Okay. So. I am reading The Old Curiosity Shop, which needs no elaboration; Let’s Talk About Love, A Journey to the End of Taste, by Carl Wilson, an examination of the nature of taste via the music of Celine Dion – funny, smart, ironic and deliberately not ironic, it asks questions about aesthetic judgement that I am always asking myself; Bella Coola Man, by Clayton Mack, a First Nations elder; The Journey Prize Stories 20 and 13 Ways of Looking at a Novel, by Jane Smiley, both for classes I am teaching. How Fiction Works, by James Wood; Strange Blooms, by Jennifer Porter, subtitled “The Curious Lives and Adventures of the John Tradescants”; Break it Down, by Lydia Davis (I read one story a week or so); and The Pepins and their Problems, by Polly Horvath, the children’s book of the week.
Oh. Hm. Not bad.
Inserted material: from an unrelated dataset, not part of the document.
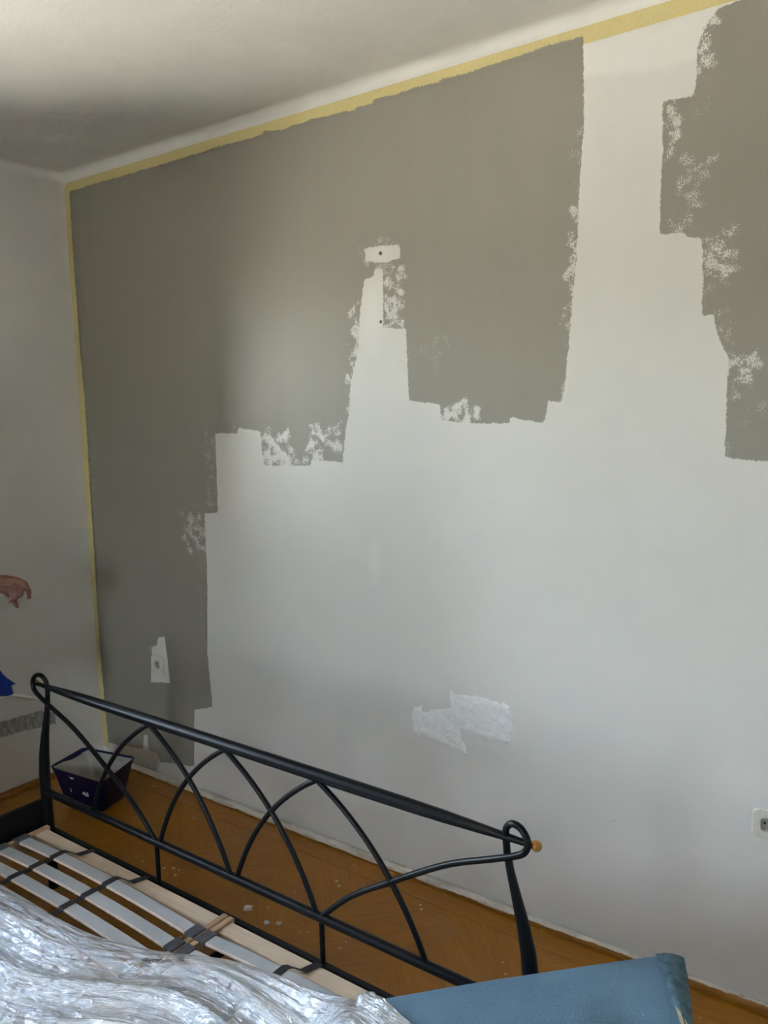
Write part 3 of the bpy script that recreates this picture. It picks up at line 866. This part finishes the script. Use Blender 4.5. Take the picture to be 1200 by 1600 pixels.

And I am not even bullshitting.
AMANDA JERNIGAN, "On Peter Sanger's 'Sea Horse'"
The book I'm currently reading is *The Year of Magical Thinking*, Joan
Didion's memoir of the months leading up to and following the death of
her husband, during which time their daughter was also critically ill.
The kind of grief of which Didion writes is unfamiliar to me: but I
have seen it in others, and the book helps me to understand what I saw
there. Also, while I cannot relate to Didion's loss, I can relate to
her manner of dealing: 'In time of trouble, I had been trained since
childhood, read, learn, work it up, go to the literature. Information
was control.' When I picked this book up from the bookshelf, I was not
thinking about a recent spate of illnesses in my extended family. Yet
reading that passage I immediately recognized what I was doing: 'Read,
learn, work it up....'
DAVE MARGOSHES, "The Farmhand", "The Barking Dog", "The Family Circle"
I'm just about done with Niceman Cometh, by David Carpenter. It's not that long a read, and smooth as olive oil on the eyes, but I've been at it for a few weeks, reading slowly like a kid nursing a jaw-breaker, just allowing myself a chapter at a time - I'm enjoying it that much, I just don't want it to end. It's a wonderful novel, filled with vivid characters and jump-off-the-page writing - Carpenter handles multiple POV like a rodeo cowboy twirling a lariat. He's such a good writer it's a crime he isn't better known. This novel, published last fall, has pretty much been flying under the radar. Two other books, also largely unnoticed, that I really enjoyed in the last little while are A Crack in the Wall, a terrific first story collection by Calgarian Betty Jane Hegerat, who is a comer, in my view, and Journey Without a Map, a moving and hilarious memoir about growing up Italian by Sasakatchewan's Donna Caruso - talk about smooth as olive oil!
ROSALYNN TYO, TNQ's Crackerjack Managing Editor
Last Sunday I closed the blinds and my bedroom closet doors to shut out the sun and the overflowing laundry hamper—reproaches that might have triumphed over a lesser book—and spent the whole day reading Revolutionary Road by Richard Yates.
Yes, I know it’s now a Major Motion Picture and no, I haven’t seen it. In fact, the trailer did not make me want to read it or see the movie: somehow, I got the mistaken impression that it was a ‘returning soldier’ story. I’ve nothing against the genre in itself—it’s that I developed a deep aversion after force-reading far too many WWII-era novels in university. Funny how over-exposure can make you dislike most anything.
Anyway, as it happens Revolutionary Road contains so many of the things I love to read about that I probably would have liked it even if Yates’ writing style were not exactly to my taste—but it is, so. I’m afraid that if I elaborate I’ll confuse people who are about to see the movie and/or start to sound like a love-struck teenager, god forbid, so I’ll just say this. Please, read this book.